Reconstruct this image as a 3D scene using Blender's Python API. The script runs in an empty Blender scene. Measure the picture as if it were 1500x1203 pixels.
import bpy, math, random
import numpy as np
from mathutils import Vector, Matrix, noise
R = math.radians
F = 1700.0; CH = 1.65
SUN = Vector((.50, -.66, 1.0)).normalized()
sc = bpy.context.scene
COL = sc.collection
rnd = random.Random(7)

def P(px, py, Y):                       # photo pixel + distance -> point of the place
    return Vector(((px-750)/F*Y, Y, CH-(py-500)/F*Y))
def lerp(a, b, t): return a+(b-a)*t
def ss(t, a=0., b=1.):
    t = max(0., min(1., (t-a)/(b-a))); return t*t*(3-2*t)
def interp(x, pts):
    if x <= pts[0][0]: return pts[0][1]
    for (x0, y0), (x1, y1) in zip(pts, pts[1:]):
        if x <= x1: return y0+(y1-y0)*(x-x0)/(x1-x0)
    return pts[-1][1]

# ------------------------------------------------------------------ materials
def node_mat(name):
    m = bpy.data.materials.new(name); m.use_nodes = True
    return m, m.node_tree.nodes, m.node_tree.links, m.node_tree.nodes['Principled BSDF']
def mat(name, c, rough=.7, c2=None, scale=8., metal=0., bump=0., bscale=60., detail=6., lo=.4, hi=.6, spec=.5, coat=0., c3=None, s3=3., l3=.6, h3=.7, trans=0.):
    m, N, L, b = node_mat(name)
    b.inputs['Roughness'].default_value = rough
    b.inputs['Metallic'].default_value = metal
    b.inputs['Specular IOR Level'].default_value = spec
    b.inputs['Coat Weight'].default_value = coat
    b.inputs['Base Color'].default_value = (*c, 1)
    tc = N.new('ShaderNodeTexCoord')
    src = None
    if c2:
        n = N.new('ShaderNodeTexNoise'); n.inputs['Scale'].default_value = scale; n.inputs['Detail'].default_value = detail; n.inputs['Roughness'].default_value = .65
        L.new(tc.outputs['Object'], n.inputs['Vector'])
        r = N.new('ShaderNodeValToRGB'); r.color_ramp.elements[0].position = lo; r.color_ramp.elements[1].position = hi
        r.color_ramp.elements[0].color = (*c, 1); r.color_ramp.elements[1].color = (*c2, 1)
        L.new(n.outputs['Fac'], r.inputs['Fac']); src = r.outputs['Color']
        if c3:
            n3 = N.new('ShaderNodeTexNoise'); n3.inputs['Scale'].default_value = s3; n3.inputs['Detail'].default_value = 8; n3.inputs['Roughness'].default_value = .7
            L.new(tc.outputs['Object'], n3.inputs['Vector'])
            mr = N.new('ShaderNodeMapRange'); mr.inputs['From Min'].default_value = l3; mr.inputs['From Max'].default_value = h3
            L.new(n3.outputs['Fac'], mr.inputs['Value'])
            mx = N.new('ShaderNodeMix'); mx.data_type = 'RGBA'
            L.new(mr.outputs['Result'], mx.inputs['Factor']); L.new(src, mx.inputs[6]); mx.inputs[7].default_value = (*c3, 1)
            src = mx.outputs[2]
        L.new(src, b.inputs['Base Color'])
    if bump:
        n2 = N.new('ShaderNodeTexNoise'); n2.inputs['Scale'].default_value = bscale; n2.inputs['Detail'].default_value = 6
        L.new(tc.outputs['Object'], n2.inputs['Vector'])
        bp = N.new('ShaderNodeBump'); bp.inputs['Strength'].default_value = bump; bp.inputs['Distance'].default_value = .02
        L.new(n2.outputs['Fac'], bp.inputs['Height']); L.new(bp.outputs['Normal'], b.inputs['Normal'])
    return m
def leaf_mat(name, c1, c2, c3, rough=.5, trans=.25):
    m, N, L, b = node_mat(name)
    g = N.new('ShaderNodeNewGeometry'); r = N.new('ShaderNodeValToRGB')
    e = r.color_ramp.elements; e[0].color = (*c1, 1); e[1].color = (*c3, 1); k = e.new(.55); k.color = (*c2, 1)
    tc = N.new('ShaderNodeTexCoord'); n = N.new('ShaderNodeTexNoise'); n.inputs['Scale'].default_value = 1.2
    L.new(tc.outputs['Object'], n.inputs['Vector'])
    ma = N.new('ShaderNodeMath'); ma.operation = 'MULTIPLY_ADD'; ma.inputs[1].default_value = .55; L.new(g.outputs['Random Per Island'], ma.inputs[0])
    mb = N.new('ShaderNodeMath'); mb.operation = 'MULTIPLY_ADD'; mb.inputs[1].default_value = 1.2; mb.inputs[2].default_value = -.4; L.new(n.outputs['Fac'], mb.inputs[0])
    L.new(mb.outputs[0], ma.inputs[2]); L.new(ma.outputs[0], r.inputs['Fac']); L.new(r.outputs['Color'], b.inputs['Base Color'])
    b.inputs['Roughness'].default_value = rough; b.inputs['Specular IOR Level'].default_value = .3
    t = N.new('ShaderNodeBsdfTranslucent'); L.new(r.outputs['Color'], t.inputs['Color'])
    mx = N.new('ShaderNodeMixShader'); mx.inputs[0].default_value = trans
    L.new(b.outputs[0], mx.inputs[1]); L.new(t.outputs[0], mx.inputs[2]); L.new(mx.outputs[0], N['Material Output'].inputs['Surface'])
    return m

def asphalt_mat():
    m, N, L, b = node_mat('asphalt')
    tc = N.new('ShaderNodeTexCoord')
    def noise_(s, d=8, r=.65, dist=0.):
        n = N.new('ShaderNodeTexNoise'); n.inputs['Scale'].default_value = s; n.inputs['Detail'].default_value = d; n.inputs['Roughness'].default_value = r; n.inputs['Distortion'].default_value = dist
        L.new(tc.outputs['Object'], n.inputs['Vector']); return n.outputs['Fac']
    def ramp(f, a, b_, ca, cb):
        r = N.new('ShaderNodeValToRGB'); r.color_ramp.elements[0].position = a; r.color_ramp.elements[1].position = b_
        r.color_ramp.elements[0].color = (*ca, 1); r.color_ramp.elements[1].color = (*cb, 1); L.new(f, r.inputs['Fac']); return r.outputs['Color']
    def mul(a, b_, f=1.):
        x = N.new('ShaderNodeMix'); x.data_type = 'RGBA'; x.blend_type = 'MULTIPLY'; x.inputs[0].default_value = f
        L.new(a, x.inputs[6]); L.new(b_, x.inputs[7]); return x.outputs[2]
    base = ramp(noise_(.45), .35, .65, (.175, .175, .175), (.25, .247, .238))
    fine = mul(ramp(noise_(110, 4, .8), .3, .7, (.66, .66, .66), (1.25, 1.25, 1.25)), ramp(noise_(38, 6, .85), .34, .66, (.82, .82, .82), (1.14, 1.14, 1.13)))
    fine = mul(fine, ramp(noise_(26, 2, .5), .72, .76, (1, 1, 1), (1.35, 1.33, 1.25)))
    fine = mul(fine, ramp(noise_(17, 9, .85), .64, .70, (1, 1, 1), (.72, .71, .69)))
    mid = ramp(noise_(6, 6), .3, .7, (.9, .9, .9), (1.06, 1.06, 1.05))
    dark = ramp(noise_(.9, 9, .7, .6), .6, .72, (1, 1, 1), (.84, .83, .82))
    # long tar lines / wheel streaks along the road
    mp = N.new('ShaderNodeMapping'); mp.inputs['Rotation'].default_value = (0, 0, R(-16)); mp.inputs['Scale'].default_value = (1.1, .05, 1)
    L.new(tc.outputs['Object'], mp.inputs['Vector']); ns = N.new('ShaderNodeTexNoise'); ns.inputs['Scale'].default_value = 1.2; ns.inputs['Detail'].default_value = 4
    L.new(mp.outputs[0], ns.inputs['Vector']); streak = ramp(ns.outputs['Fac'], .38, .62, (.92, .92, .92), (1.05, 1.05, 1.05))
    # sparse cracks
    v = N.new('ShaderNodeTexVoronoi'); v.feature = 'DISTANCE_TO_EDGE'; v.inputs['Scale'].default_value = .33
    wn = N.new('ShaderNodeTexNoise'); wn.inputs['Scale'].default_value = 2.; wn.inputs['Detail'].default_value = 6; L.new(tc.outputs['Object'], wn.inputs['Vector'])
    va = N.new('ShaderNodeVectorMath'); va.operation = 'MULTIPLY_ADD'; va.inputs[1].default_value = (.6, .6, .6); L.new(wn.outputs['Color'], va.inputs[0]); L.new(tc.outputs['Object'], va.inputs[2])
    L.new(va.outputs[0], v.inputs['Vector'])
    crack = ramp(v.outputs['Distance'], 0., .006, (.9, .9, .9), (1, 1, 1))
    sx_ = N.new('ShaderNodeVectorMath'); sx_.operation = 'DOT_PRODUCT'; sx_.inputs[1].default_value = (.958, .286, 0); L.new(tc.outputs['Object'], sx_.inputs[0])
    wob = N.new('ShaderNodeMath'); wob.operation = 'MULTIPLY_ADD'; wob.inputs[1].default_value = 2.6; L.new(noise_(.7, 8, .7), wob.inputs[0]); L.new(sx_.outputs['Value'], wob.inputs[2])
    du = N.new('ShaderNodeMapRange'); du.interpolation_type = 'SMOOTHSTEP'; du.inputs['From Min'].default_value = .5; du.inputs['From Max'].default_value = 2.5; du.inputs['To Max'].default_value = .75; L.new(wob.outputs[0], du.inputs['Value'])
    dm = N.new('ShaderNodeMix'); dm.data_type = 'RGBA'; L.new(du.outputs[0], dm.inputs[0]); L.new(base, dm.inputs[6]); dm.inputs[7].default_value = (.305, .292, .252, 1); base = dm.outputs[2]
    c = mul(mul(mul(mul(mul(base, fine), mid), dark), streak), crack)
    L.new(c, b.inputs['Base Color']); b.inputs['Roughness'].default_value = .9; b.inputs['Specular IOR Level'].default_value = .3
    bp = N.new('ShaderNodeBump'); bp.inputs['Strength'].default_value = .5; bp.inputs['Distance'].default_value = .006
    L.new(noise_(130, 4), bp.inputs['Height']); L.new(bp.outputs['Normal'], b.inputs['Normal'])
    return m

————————

■ Problem requirements ■
Only the lines from the beginning of the material to the line containing "rnd = random.Random(7)" should be echoed, verbatim and in full.

■ Output ■
Reconstruct this image as a 3D scene using Blender's Python API. The script runs in an empty Blender scene. Measure the picture as if it were 1500x1203 pixels.
import bpy, math, random
import numpy as np
from mathutils import Vector, Matrix, noise
R = math.radians
F = 1700.0; CH = 1.65
SUN = Vector((.50, -.66, 1.0)).normalized()
sc = bpy.context.scene
COL = sc.collection
rnd = random.Random(7)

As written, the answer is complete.